La represión de Tiananmen no fue una marcha atrás en las reformas económicas

Pekín estaba rechazando, así, tanto el desarrollo democrático occidental, como el abotargamiento en una dictadura clásica que negara todo pluralismo de carácter limitado. Y a casi dos décadas de ese viraje, China parece estar elaborando hoy su propio modelo de gobernación. El investigador británico Mark Leonard, en un libro tan sugestivo como brillantemente empaquetado (¿Qué piensa China?, Icària-Política Exterior, 2008) califica ese modelo de dictadura deliberativa, aquella en la que los gobernantes, siempre co-optados dentro del partido, basan su toma de decisiones en una amplia gama de consejos de expertos, haciendo mucho más hincapié en el aspecto técnico que en el ideológico de las cosas. Por eso podría llamarse también dictadura por consenso. El sistema iraní, con un cierto pluralismo dentro del islamismo republicano, o la Venezuela de Chávez con su democracia en miniatura, podrían ser casos parecidos.

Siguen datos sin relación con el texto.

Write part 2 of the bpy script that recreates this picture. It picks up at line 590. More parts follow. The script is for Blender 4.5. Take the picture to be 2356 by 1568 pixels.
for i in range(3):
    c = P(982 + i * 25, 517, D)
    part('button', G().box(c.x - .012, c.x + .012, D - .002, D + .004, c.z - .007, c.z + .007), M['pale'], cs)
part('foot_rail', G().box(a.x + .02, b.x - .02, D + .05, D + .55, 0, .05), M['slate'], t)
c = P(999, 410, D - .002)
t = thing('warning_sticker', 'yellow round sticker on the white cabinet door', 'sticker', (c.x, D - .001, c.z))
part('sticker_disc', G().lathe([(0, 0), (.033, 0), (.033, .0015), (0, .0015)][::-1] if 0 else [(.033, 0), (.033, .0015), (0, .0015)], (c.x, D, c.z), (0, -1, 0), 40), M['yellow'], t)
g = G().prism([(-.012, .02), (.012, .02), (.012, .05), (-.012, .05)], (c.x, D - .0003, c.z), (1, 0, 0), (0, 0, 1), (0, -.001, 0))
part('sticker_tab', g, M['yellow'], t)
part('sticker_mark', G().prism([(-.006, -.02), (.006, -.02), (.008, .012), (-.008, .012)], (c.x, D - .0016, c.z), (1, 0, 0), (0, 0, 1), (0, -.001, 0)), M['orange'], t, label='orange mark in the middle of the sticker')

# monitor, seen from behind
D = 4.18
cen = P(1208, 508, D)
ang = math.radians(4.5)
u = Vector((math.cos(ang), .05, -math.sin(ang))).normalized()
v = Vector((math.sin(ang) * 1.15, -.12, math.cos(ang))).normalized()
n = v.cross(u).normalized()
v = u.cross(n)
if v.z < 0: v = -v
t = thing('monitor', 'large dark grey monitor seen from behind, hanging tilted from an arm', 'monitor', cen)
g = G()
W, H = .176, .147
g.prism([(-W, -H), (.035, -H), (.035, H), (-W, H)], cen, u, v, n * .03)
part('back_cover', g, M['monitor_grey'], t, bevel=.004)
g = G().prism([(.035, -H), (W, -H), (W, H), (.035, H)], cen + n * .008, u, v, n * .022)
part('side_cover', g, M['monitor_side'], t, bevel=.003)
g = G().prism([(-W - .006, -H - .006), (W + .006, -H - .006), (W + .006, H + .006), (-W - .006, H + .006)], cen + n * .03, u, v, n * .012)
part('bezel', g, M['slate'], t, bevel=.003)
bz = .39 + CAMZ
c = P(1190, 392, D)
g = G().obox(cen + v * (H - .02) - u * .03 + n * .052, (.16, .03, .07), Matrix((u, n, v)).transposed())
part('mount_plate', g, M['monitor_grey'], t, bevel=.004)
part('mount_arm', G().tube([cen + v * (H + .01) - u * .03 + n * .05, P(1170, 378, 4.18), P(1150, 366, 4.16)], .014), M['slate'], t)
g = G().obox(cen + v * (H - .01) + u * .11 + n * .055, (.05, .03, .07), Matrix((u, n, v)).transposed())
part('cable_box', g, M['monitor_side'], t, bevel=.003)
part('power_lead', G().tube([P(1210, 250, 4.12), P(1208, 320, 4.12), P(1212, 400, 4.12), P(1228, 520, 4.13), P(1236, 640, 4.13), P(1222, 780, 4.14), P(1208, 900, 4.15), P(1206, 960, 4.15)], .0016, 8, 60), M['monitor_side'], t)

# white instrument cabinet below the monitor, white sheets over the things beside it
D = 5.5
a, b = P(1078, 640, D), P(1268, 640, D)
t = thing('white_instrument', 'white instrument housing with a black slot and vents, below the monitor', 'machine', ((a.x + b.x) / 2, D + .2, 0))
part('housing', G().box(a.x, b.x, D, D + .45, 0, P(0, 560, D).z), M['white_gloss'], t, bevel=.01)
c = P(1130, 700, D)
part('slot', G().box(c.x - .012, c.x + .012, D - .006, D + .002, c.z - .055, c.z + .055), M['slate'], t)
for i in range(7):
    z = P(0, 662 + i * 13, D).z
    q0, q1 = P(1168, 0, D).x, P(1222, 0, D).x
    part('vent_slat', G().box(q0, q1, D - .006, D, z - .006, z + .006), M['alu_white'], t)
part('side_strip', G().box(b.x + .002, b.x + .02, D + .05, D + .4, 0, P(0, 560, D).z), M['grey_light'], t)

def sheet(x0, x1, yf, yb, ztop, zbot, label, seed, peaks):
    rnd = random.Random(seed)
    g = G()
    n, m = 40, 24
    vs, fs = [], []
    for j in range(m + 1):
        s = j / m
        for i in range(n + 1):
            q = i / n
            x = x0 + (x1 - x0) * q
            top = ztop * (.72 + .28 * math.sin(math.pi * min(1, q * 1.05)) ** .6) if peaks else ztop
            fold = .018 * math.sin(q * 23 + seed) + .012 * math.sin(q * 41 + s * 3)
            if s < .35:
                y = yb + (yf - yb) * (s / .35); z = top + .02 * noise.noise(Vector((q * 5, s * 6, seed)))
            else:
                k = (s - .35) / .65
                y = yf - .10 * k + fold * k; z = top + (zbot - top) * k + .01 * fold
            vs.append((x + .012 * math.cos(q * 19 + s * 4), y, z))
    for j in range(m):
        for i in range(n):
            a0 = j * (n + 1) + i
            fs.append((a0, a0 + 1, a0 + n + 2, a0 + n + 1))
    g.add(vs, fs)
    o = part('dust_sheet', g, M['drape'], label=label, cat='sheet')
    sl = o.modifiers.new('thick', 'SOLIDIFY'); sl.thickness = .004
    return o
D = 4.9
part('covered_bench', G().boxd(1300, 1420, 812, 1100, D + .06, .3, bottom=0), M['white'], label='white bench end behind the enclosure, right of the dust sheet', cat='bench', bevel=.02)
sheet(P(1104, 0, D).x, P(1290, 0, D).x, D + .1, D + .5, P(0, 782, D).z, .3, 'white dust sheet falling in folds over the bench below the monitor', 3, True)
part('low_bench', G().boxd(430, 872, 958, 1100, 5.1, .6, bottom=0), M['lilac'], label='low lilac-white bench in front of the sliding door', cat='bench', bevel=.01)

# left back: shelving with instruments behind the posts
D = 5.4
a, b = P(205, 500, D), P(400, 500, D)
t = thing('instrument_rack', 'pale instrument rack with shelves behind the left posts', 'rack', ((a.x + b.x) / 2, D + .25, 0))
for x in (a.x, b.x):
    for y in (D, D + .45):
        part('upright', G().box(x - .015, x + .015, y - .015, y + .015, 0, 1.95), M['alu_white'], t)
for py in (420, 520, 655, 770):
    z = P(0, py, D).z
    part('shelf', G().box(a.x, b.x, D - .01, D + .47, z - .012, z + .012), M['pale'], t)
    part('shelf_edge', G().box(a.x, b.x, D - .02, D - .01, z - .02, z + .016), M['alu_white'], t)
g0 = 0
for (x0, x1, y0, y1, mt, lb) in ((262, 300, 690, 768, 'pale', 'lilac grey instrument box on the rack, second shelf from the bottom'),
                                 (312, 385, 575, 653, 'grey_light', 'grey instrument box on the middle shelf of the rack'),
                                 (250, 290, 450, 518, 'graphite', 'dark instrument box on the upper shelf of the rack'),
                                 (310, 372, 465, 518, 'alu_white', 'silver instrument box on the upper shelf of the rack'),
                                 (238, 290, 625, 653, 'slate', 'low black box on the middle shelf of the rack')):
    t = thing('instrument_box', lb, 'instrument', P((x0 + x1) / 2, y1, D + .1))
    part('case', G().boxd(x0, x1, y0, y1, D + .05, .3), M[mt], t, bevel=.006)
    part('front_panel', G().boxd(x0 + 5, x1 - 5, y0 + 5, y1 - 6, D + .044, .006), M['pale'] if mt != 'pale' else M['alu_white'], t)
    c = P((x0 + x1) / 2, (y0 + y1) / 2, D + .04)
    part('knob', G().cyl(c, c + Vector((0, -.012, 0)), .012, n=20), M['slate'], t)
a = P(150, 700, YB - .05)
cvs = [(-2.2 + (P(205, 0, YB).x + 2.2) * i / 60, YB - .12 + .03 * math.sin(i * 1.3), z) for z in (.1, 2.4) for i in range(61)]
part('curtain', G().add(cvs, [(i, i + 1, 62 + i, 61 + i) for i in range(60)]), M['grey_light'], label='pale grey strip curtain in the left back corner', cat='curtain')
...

Y esa línea de trabajo convierte a China en una seria competidora ante todo ese vasto segmento del mundo que, más o menos adquirido a alguno de los ritos formales de la democracia como son las elecciones periódicas, no se ha decantado todavía por la plena asunción del sistema occidental, lo que afecta a casi todo África, no poca Asia, y alguna América Latina. Estamos ante la ley de la oferta y la demanda para la gobernación, y el politólogo, también británico, Timothy Garton-Ash, está seguramente en lo cierto cuando afirma que hay que desear suerte al coloso chino en esa búsqueda de su propia respuesta a las demandas del siglo XXI, así como dar la bienvenida a semejante competición ideológica, porque "si China da con otro sistema que de forma duradera satisfaga las aspiraciones de su pueblo, lo saludaremos con admiración y respeto; pero si no, todos sufriremos las consecuencias". O sea que estamos en peligro.

Hay buenas razones, sin embargo, para creer que China no se equivoca en su recelo de la democracia occidental. En los años 30 del pasado siglo el país vivió una tentativa de occidentalización consistente en una progresiva adaptación del idioma oficial, el mandarín, escrito básicamente en pictogramas, al alfabeto fonético latino, a la que puso fin despavorido Chiang Kai-shek, porque al transcribirse la lengua china realmente hablada se descubría que las diferentes formas regionales del idioma eran ininteligibles entre sí, con la implicación de que lo chino fuera sólo una superestructura. Por ello, ese modelo habrá de proseguir por encima de todo una mandarinización lingüística de China, larga y difícil. Tan grande es la revolución en China y de China, que si ese modelo funciona habrá enterrado sin apelación la tan controvertida idea del fin de la historia de Fukuyama porque, liquidada la alternativa marxista-leninista -o maoísta-, no queda únicamente la democracia occidental como modelo de gobernación universal, sino que Pekín también tiene la palabra.